Südwind: Sie haben sehr persönliche Bücher geschrieben, in denen sie auch sinnlose Traditionen ihrer Heimat anprangern. Wie haben die Leute in Somalia auf Ihre Bücher reagiert?
Waris Dirie: Zuerst hat niemand etwas gesagt. Sie haben einfach alle zugemacht. Ich wurde nervös. Sind sie für oder gegen mich? Andererseits habe ich mir auch keine Sorgen gemacht. Ich weiß, dass ich recht habe, wenn ich die Sinnlosigkeit der weiblichen Genitalverstümmelung (FGM) anspreche. Es ist mir egal, wenn jemand etwas dagegen sagt. Doch in den letzten Jahren habe ich immer mehr Unterstützung erfahren von Somalis in der ganzen Welt.
Auch von Männern?Von sehr vielen Männern. Ich dachte niemals, dass mich Männer bei einem so heiklen Thema wie weiblicher Genitalverstümmelung unterstützen würden. Natürlich sagen viele, sie sind stolz auf mich, weil ich ein Supermodel bin. Aber niemals in Bezug auf meine Arbeit gegen FGM. Mir wurde bewusst, dass die Männer keine Ahnung von FGM hatten und welche psychischen und physischen Folgen das für die Frau hat. Sie wissen nur, dass jede Frau in ihrem Land verstümmelt ist. Und ihre Mütter erzählen ihnen, dass nur eine verstümmelte Frau rein ist, alles andere geht nicht. Doch jetzt wissen sie es und reden darüber. Ich kann mich an einen somalischen Mann erinnern, der mir gesagt hat, dass er nie wieder eine verstümmelte Frau sehen will. Es ist das Schrecklichste, was er kennt. Es zerstört jede Freude. Doch dieses Ritual wird auch weiterhin für Männer gemacht.
Vor elf Jahren wäre das noch unmöglich gewesen. Die Frauen haben sich versteckt und mit Männern konnte man darüber nicht reden. Ich habe einen verdeckten Krieg geführt. Und jetzt weiß jeder davon. Das war mein härtester Job: Die Welt zu informieren. Eine einsame und harte Aufgabe, doch ich konnte nicht aufhören. Wenn ich nicht darüber geredet hätte, wäre wieder Stille eingetreten.
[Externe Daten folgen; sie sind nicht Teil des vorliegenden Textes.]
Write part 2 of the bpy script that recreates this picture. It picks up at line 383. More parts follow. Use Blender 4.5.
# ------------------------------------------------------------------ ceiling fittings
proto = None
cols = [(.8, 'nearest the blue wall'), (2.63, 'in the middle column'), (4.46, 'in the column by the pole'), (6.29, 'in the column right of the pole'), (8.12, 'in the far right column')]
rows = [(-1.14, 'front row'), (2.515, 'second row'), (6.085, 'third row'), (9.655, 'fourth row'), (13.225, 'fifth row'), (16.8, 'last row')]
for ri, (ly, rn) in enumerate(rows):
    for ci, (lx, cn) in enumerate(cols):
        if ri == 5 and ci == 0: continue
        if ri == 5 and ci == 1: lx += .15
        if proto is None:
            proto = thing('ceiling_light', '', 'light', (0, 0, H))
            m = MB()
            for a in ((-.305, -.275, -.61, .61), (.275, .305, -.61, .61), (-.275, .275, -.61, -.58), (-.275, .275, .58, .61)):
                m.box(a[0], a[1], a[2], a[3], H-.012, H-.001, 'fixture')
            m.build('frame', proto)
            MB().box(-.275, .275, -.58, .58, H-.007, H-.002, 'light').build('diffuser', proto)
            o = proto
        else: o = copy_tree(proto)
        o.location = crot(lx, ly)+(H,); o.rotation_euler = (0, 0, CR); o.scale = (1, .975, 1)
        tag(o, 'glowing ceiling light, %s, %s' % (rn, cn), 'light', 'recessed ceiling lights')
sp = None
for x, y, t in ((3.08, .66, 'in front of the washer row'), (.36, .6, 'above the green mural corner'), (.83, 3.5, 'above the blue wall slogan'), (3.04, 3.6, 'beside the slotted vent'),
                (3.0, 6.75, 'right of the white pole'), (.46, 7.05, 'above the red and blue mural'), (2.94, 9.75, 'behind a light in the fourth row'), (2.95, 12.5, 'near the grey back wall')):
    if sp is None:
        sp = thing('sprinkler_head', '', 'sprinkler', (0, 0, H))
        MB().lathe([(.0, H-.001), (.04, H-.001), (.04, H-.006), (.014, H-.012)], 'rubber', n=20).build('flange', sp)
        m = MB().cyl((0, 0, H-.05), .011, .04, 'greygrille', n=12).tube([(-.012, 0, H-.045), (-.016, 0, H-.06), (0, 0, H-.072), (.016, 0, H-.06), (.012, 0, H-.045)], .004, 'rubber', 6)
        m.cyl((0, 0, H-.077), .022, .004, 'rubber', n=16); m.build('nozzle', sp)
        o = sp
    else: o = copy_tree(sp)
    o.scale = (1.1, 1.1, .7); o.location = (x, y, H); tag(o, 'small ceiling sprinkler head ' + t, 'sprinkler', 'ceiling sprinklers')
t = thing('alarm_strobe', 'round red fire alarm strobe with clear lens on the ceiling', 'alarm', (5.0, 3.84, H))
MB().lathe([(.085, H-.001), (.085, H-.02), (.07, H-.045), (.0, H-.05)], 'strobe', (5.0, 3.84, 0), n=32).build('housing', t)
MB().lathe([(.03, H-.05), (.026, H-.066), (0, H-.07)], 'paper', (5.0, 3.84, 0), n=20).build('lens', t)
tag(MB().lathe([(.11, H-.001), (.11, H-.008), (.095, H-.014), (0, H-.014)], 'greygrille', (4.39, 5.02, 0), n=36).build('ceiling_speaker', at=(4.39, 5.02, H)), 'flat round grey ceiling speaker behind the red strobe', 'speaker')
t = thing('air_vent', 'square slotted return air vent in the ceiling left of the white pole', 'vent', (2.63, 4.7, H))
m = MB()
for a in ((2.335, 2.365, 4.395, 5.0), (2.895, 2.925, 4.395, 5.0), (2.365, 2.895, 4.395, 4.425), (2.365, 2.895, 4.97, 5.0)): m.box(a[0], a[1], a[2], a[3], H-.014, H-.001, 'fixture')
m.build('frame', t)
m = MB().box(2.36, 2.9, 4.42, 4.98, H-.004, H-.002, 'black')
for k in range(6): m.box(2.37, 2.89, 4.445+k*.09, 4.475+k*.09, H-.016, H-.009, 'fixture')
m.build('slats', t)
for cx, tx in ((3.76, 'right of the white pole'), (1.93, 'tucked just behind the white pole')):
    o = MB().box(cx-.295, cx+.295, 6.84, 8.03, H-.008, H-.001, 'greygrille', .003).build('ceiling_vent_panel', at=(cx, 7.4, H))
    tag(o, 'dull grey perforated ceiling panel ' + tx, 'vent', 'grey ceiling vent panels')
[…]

Als Mädchen wurden Sie selbst diesem Ritual unterzogen. Wie ist das Verhältnis zu Ihrer Familie jetzt?Für lange Zeit wusste sie nicht, wo ich war oder was ich tat. Ich hätte nie gedacht, dass meine Mutter eines Tages meinen Kampf gegen FGM verstehen würde. Sie hat mit mir gestritten, dass eine gute Frau immer „gemacht“ gehört. Ich habe geweint und sie angeschrien: „Wofür Mama? Du weißt ja gar nicht, was du da redest. Bringt dir das Ehre und Respekt? Nein, es bringt nur Leid und Traurigkeit.“ Sie hat jahrelang nicht mit mir gesprochen. Jetzt ist sie stolz auf mich.
Was sind Ihre nächsten Schritte?Ich habe alles getan, was ich konnte. Ich muss wieder ein anderes Leben führen. Ich kann nicht herumrennen und Jahr für Jahr dasselbe sagen. Jetzt sind die Politikerinnen und Politiker dran. Doch die schieben es zur Seite und sagen, dieses Problem gibt es gar nicht. Ihr, die Bevölkerung, müsst Druck auf die Politik ausüben. Redet mit euren Freundinnen und Freunden, gebt ihnen meine Bücher. Nicht wegen mir, sondern weil sie etwas erfahren werden, wovon sie niemals im Leben sonst gehört hätten. Geht in Schulen, redet über FGM. Ich bin mir sicher, sie werden sich bei euch dafür bedanken.